Mais le premier ministre français considère que chercher les origines d’un mal c’est l’excuser. C’est vrai que les excuses et lui, cela fait deux, … Alors on se contente de rajouter des policiers et des soldats qui sont déjà épuisés par vigipirate, mesure inutile et ridicule (voir à ce sujet l’excellent reportage de Polka Magazine). L’épuisement conduit souvent à la violence et on l’a vu encore dans les manifestations contre la loi El Khomri sur le travail. Le ministre Macron a fait preuve aussi d’arrogance sur ce sujet, précisant que les lycéens ne connaissaient pas la réalité du monde. La connait-il mieux dans sa tour d’ivoire si éloignée qu’il est des « sans-dents »?

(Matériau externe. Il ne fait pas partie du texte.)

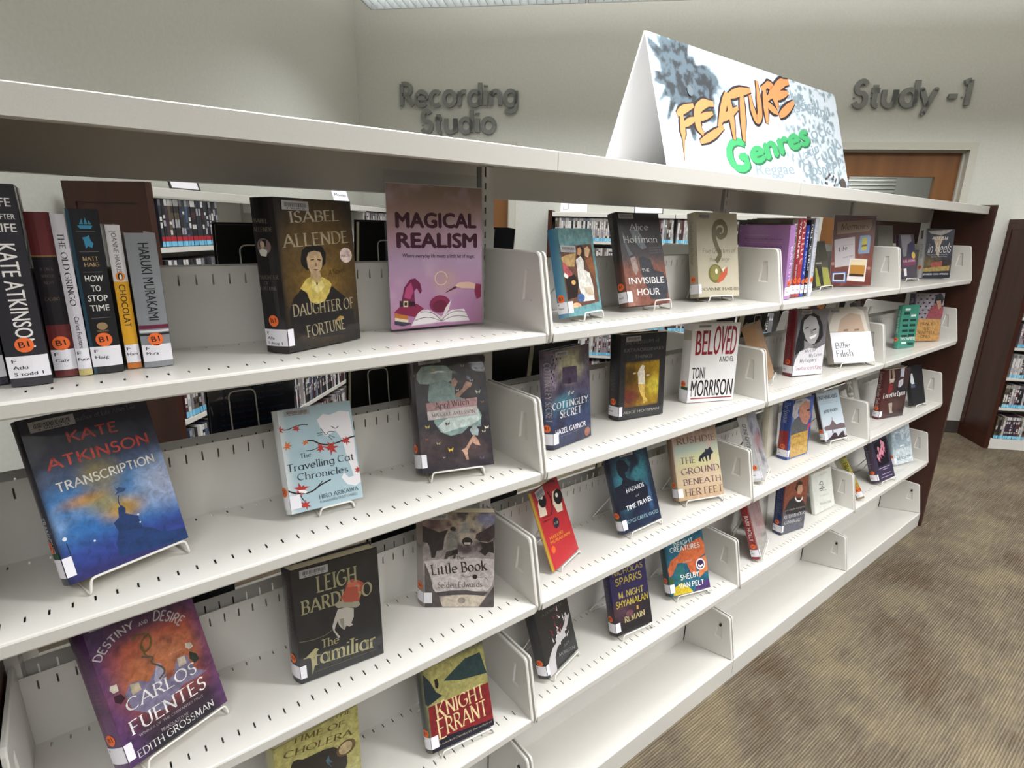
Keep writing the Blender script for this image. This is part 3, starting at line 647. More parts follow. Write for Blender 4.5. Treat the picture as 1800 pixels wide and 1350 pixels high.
# ---------------------------------------------------------------- shelving for discs against the walls
DZ = [1.435, 1.215, .99, .771, .548, .322]
def disc_unit(name, label, nb, left=True, right=True, H=1.66, length=None):
    """local x along the front, y backwards from the front edge, z up"""
    root = empty(name, label=label, cat='bookshelf'); W = nb * BW if length is None else length
    for flag, x0 in ((left, -.03), (right, W)):
        if flag:
            p = MB().box(x0 + .004, x0 + .026, .0, .33, .0, H).build('end_panel', M['cherry'], root)
            f = MB()
            for xa, xb in ((x0, x0 + .004), (x0 + .026, x0 + .03)): f.box(xa, xb, 0, .045, 0, H).box(xa, xb, .285, .33, 0, H).box(xa, xb, .045, .285, H - .07, H).box(xa, xb, .045, .285, 0, .09)
            f.build('panel_frame', M['cherry'], p)
    sh = MB().box(.004, BW - .004, .004, .25, -.014, 0).box(.004, BW - .004, .002, .006, -.018, .001).mesh('shelf', M['shelf'])
    cn = MB().prism([(0, H - .045), (0, H - .017), (.003, H - .015), (.325, H - .015), (.325, H - .02), (.004, H - .02), (.004, H - .045)][::-1], .002, BW - .002).mesh('canopy', M['shelf'])
    bs = MB().box(.002, BW - .002, .002, .3, 0.001, .078).mesh('base_shelf', M['shelf'])
    bp_ = MB().box(.004, BW - .004, .262, .27, .08, H - .04).mesh('back_panel', M['shelf'])
    up_ = MB().box(-.012, .012, .25, .262, .08, H - .04).mesh('upright', M['shelf'])
    sp_ = MB().prism([(.03, 0), (.25, 0), (.25, .14), (.1, .14)], -.002, 0).mesh('shelf_bracket', M['shelf'])
    for k in range(nb):
        for z in DZ:
            s = inst('shelf', sh, root, (k * BW, 0, z)); inst('shelf_bracket', sp_, s, (.004, 0, 0)); inst('shelf_bracket', sp_, s, (BW - .002, 0, 0))
        inst('canopy', cn, root, (k * BW, 0, 0)); inst('base_shelf', bs, root, (k * BW, 0, 0)); inst('back_panel', bp_, root, (k * BW, 0, 0)); inst('upright', up_, root, (k * BW + .013, 0, 0))
    return root
def setframe(o, org, ax, ay):
    o.matrix_world = Matrix(((ax.x, ay.x, 0, org[0]), (ax.y, ay.y, 0, org[1]), (0, 0, 1, 0), (0, 0, 0, 1)))
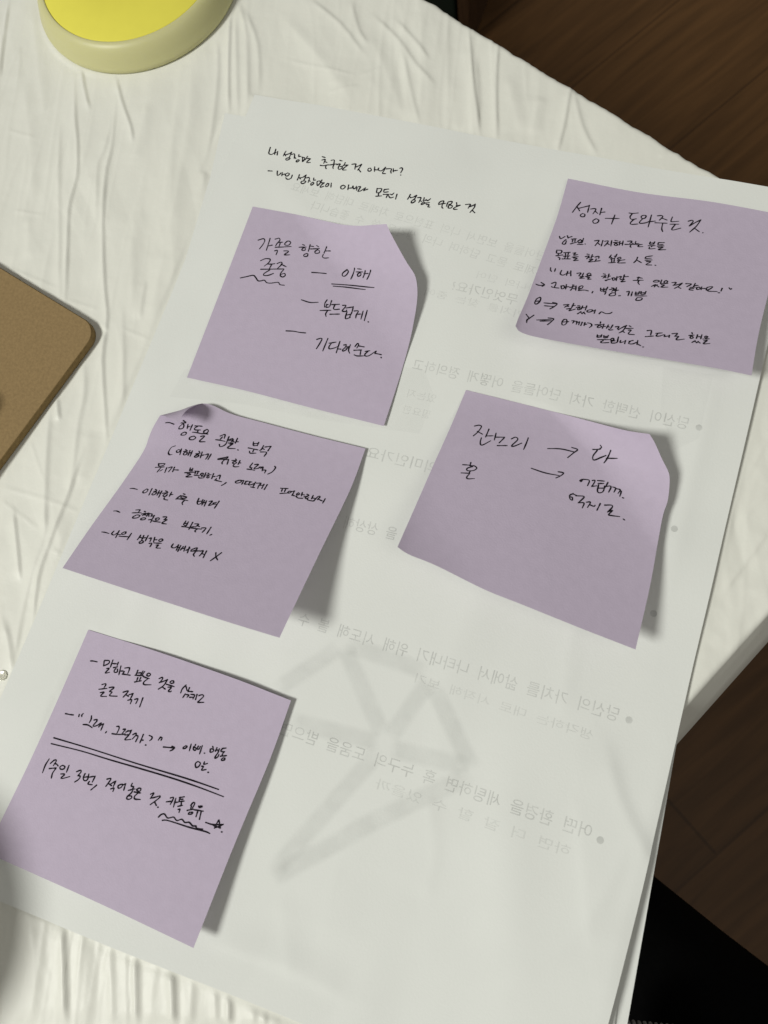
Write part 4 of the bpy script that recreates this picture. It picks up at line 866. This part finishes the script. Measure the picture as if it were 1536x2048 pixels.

Le bilan est que l’on croit avoir tué une filière terroriste mais qu’en réalité on ne sait pas grand-chose sur d’autres foyers potentiels, même ailleurs en Europe. Car demain, ce sera peut-être Berlin, Londres, Amsterdam ou Stockholm qui seront visés, sans oublier les pays plus lointains qui payent un plus lourd tribut. Les bombardements occidentaux continuent en Syrie et alimentent ainsi les arguments des endoctrineurs de l’EI.
La situation sociale de nos pays européens fait de même, mais ça, tout le monde s’en fiche puisqu’on continue d’alimenter les inégalités et l’ostracisme, tant ethnique, que religieux et social. L’Allemagne a compris, un temps, qu’il fallait cesser de faire cavalier seul (on en reparle dans un prochain article), mais c’est au tour de la France de vouloir jouer au petit chef, comme au temps de …. Nicolas Sarkozy. Il y a pourtant bien plus à faire dans le giron français avant d’aller donner des leçons.